As a weekend project, seems like you're off to a good start here. The UI is nice, as I happen to like simple, clean, minimal interfaces. (This is bootstrap, I assume.)
I'm not keen on the flow of creating & editing questionnaires, though; would prefer having the whole process be done within the same screen instead of jumping to a new page. This is especially the case when mobile.
It's unclear if not being able to have multiple questionnaires active simultaneously is by design or a bug, but in my mind it's essential. There are a few things I could stand to be reminded of needing to do routinely during the day (i.e. take a 5-minute stretch break from coding every hour), some other tasks where I'd like to track how long I'm doing them over time (how much sleep, how long the workout was, etc.) plus a ton of possibilities I'm not even thinking of but would likely find really useful.
You might want to consider adding some scoring, rewards and achievements to the mix as well; it might make the journey of reaching your goals a little more fun.
I'd like a checkbox-based multiple choice questionnaire in addition to the radio button-based one you currently have.
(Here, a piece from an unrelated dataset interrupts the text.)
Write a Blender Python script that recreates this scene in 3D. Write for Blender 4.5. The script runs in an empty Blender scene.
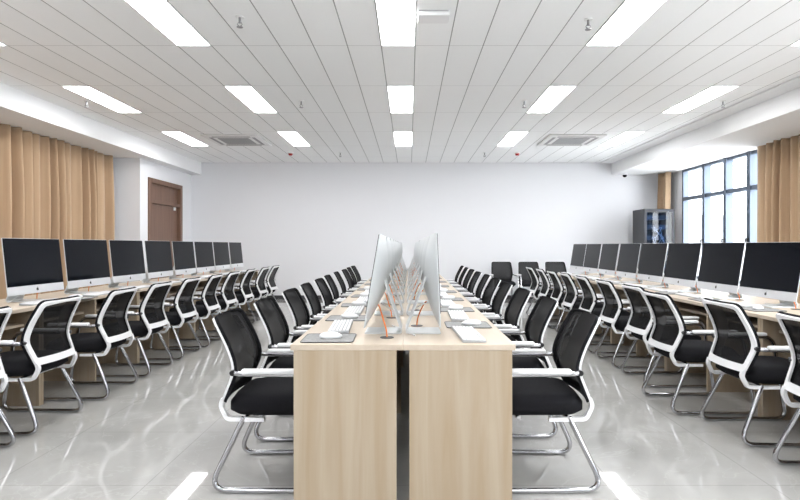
import bpy, bmesh, math, random
from mathutils import Vector, Matrix
random.seed(7)
PI = math.pi
scene = bpy.context.scene
col = scene.collection
H_CEIL, H_SOF, H_DESK = 3.137, 2.857, 0.77
CAM_Z = 1.23

# ------------------------------------------------------------------ materials
def mat(name, color=(.8, .8, .8), rough=.5, metal=0.0, spec=.5, emit=None, estr=0, coat=0):
    m = bpy.data.materials.new(name); m.use_nodes = True
    b = m.node_tree.nodes['Principled BSDF']
    b.inputs['Base Color'].default_value = (*color, 1)
    b.inputs['Roughness'].default_value = rough
    b.inputs['Metallic'].default_value = metal
    b.inputs['Specular IOR Level'].default_value = spec
    b.inputs['Coat Weight'].default_value = coat
    if emit:
        b.inputs['Emission Color'].default_value = (*emit, 1)
        b.inputs['Emission Strength'].default_value = estr
    return m

class N:
    """small node-tree helper"""
    def __init__(s, m):
        s.t = m.node_tree; s.b = s.t.nodes['Principled BSDF']
    def new(s, typ, **kw):
        n = s.t.nodes.new(typ)
        for k, v in kw.items(): setattr(n, k, v)
        return n
    def link(s, a, b): s.t.links.new(a, b)
    def math(s, op, a, b=None, c=None):
        n = s.new('ShaderNodeMath', operation=op)
        for i, v in enumerate((a, b, c)):
            if v is None: continue
            if isinstance(v, (int, float)): n.inputs[i].default_value = v
            else: s.link(v, n.inputs[i])
        return n.outputs[0]
    def mix(s, fac, a, b):
        n = s.new('ShaderNodeMix', data_type='RGBA')
        if isinstance(fac, (int, float)): n.inputs[0].default_value = fac
        else: s.link(fac, n.inputs[0])
        for i, v in ((6, a), (7, b)):
            if isinstance(v, tuple): n.inputs[i].default_value = (*v, 1)
            else: s.link(v, n.inputs[i])
        return n.outputs[2]
    def noise(s, vec, scale, detail=3, rough=.5, dist=0):
        n = s.new('ShaderNodeTexNoise')
        n.inputs['Scale'].default_value = scale; n.inputs['Detail'].default_value = detail
        n.inputs['Roughness'].default_value = rough; n.inputs['Distortion'].default_value = dist
        if vec is not None: s.link(vec, n.inputs['Vector'])
        return n.outputs['Fac']
    def ramp(s, fac, stops):
        n = s.new('ShaderNodeValToRGB'); e = n.color_ramp.elements
        while len(e) < len(stops): e.new(.5)
        for i, (p, c) in enumerate(stops):
            e[i].position = p; e[i].color = (*c, 1)
        s.link(fac, n.inputs[0]); return n.outputs[0]
    def coords(s, out='Object'):
        return s.new('ShaderNodeTexCoord').outputs[out]
    def mapping(s, vec, scale=(1, 1, 1), loc=(0, 0, 0)):
        n = s.new('ShaderNodeMapping'); s.link(vec, n.inputs['Vector'])
        n.inputs['Scale'].default_value = scale; n.inputs['Location'].default_value = loc
        return n.outputs[0]
    def bump(s, h, strength=.1, dist=.01):
        n = s.new('ShaderNodeBump'); n.inputs['Strength'].default_value = strength
        n.inputs['Distance'].default_value = dist
        s.link(h, n.inputs['Height']); s.link(n.outputs[0], s.b.inputs['Normal'])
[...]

You'd have to complete all of the tasks for the questionnaire to be considered complete. Partially completed questionnaires provide lower scores than fully completed ones.
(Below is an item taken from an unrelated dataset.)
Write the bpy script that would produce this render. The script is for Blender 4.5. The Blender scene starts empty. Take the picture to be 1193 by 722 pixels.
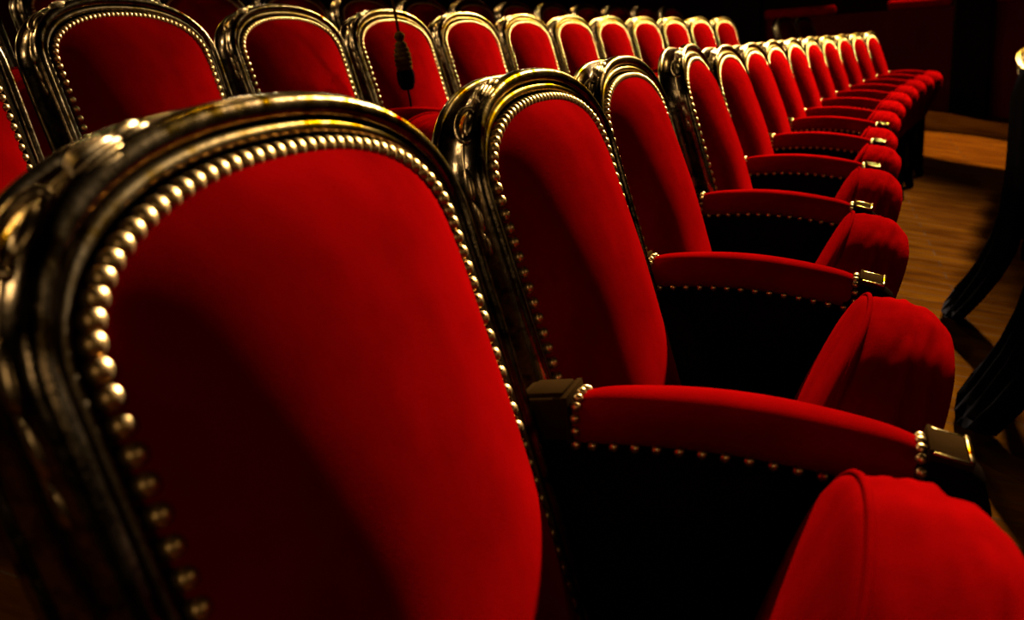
import bpy, bmesh, math, random
from mathutils import Vector, Matrix, noise
random.seed(7)
S = bpy.context.scene
C = S.collection
PI = math.pi

# ------------------------------------------------------------------ materials
def new_mat(name):
    m = bpy.data.materials.new(name)
    m.use_nodes = True
    nt = m.node_tree
    return m, nt, nt.nodes['Principled BSDF']

def nd(nt, t, **kw):
    n = nt.nodes.new(t)
    for k, v in kw.items():
        setattr(n, k, v)
    return n

def ramp(nt, fac, stops):
    r = nd(nt, 'ShaderNodeValToRGB')
    el = r.color_ramp.elements
    while len(el) < len(stops):
        el.new(0.5)
    for e, (p, c) in zip(el, stops):
        e.position = p
        e.color = c if len(c) == 4 else (*c, 1)
    nt.links.new(fac, r.inputs['Fac'])
    return r

def tex_noise(nt, scale, detail=4, rough=0.6, stretch=None, coord='Object'):
    tc = nd(nt, 'ShaderNodeTexCoord')
    n = nd(nt, 'ShaderNodeTexNoise')
    n.inputs['Scale'].default_value = scale
    n.inputs['Detail'].default_value = detail
    n.inputs['Roughness'].default_value = rough
    if stretch:
        mp = nd(nt, 'ShaderNodeMapping')
        mp.inputs['Scale'].default_value = stretch
        nt.links.new(tc.outputs[coord], mp.inputs['Vector'])
        nt.links.new(mp.outputs['Vector'], n.inputs['Vector'])
    else:
        nt.links.new(tc.outputs[coord], n.inputs['Vector'])
    return n

def bump(nt, b, height, strength, dist=0.002):
    bp = nd(nt, 'ShaderNodeBump')
    bp.inputs['Strength'].default_value = strength
    bp.inputs['Distance'].default_value = dist
    nt.links.new(height, bp.inputs['Height'])
    nt.links.new(bp.outputs['Normal'], b.inputs['Normal'])

def velvet(name, col, sheen=0.03, rough=0.9):
    m, nt, b = new_mat(name)
    n1 = tex_noise(nt, 9, 3, 0.55)
    d = tuple(c * 0.66 for c in col)
    r = ramp(nt, n1.outputs['Fac'], [(0.35, d), (0.65, col)])
    nt.links.new(r.outputs['Color'], b.inputs['Base Color'])
    b.inputs['Roughness'].default_value = rough
    b.inputs['Specular IOR Level'].default_value = 0.0
    b.inputs['Sheen Weight'].default_value = sheen
    b.inputs['Sheen Roughness'].default_value = 0.35
    b.inputs['Sheen Tint'].default_value = (1.0, 0.004, 0.002, 1)
    n2 = tex_noise(nt, 700, 2, 0.7)
    bump(nt, b, n2.outputs['Fac'], 0.35, 0.0012)
    return m

def gilt(name, hi, lo, rough, wear=0.5, metallic=1.0, scale=38):
    m, nt, b = new_mat(name)
    n1 = tex_noise(nt, scale, 6, 0.65)
    r = ramp(nt, n1.outputs['Fac'], [(wear - 0.10, lo), (wear + 0.08, hi)])
    nt.links.new(r.outputs['Color'], b.inputs['Base Color'])
    b.inputs['Metallic'].default_value = metallic
    b.inputs['Specular Tint'].default_value = (0.46, 0.41, 0.35, 1)
    n3 = tex_noise(nt, 90, 4, 0.7)
    rr = nd(nt, 'ShaderNodeMapRange')
    rr.inputs['To Min'].default_value = rough - 0.08
    rr.inputs['To Max'].default_value = rough + 0.14
    nt.links.new(n3.outputs['Fac'], rr.inputs['Value'])
    nt.links.new(rr.outputs['Result'], b.inputs['Roughness'])
    n2 = tex_noise(nt, 160, 4, 0.6)
    bump(nt, b, n2.outputs['Fac'], 0.25, 0.0015)
    return m

def plain(name, col, rough=0.6, spec=0.3, var=0.75, scale=14):
    m, nt, b = new_mat(name)
    n1 = tex_noise(nt, scale, 4, 0.6)
    r = ramp(nt, n1.outputs['Fac'], [(0.3, tuple(c * var for c in col)), (0.7, col)])
    nt.links.new(r.outputs['Color'], b.inputs['Base Color'])
    b.inputs['Roughness'].default_value = rough
    b.inputs['Specular IOR Level'].default_value = spec
    return m

M = {}
M['velvet'] = velvet('red_velvet', (0.13, 0.0005, 0.0004))
M['velvet_dark'] = velvet('dark_red_velvet', (0.012, 0.0003, 0.0003), 0.0)
M['gilt'] = gilt('worn_gilding', (0.150, 0.106, 0.060), (0.018, 0.011, 0.004), 0.18, 0.47)
M['gilt_soft'] = gilt('matte_gilding', (0.105, 0.076, 0.044), (0.05, 0.031, 0.014), 0.34, 0.45)
M['gilt_carved'] = gilt('carved_gilding', (0.32, 0.22, 0.11), (0.12, 0.075, 0.032), 0.26, 0.44, 1.0, 70)
M['brass'] = gilt('nail_brass', (0.50, 0.31, 0.12), (0.38, 0.22, 0.075), 0.36, 0.42)
M['wood'] = plain('dark_lacquered_wood', (0.004, 0.002, 0.001), 0.6, 0.0)
M['iron'] = plain('dark_iron', (0.02, 0.018, 0.015), 0.5, 0.3)
M['black_cloth'] = plain('black_cloth', (0.003, 0.0025, 0.0025), 0.95, 0.0)
M['wall'] = plain('dark_red_wall', (0.05, 0.003, 0.002), 0.9, 0.0, 0.7, 3)
M['ceiling'] = plain('dark_ceiling', (0.05, 0.03, 0.02), 0.9, 0.1)
M['cord'] = plain('brown_passementerie', (0.045, 0.022, 0.003), 0.9, 0.0, 0.35, 60)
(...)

Also, the ability to add this as a channel to if-this-then-that (http://http://ifttt.com/) could turn out to be really powerful. Since this is yet another calendar in my life I would like to find a way to fit it into the one that rules them all. Not sure what that means, really, other than I have multiple calendars that I've taken the time to sync together, so this should as well, somehow. ;) Perhaps there's a way to take a recurring event that I've created on my calendar that Routinetap could trap and automatically turn into a questionnaire.
Lastly, Maybe I want to tell my social circle that I've reached some milestone or completed a goal; ifttt could provide that without you having to do much work at all (i.e. send an SMS or email to me when the milestone or goal is reached; on ifttt I could set up a trigger that blasts my achievement to my social networks, or something else entirely). If you're not familiar with ifttt, you should check it out. It's awesome.
Again, a very nice start. I think you're wise to get this out there as a MVP; I can envision this turning into a very useful product/service.
Feel free to ping me here on HN for more discussion. ♒ Cheers.
thanks for your input. you (and the others as well) gave me alot of food for thought; It seems my current major headache is the flow of the questionnaire creation; also multiple active questionnaires seem indeed essential. The scoring aspeect also seems interesting.
I find it strange nobody argued about the chart, but I'm guessing there's no sufficient input to discuss it.
As a first-timer let me say that this community is indeed excellent.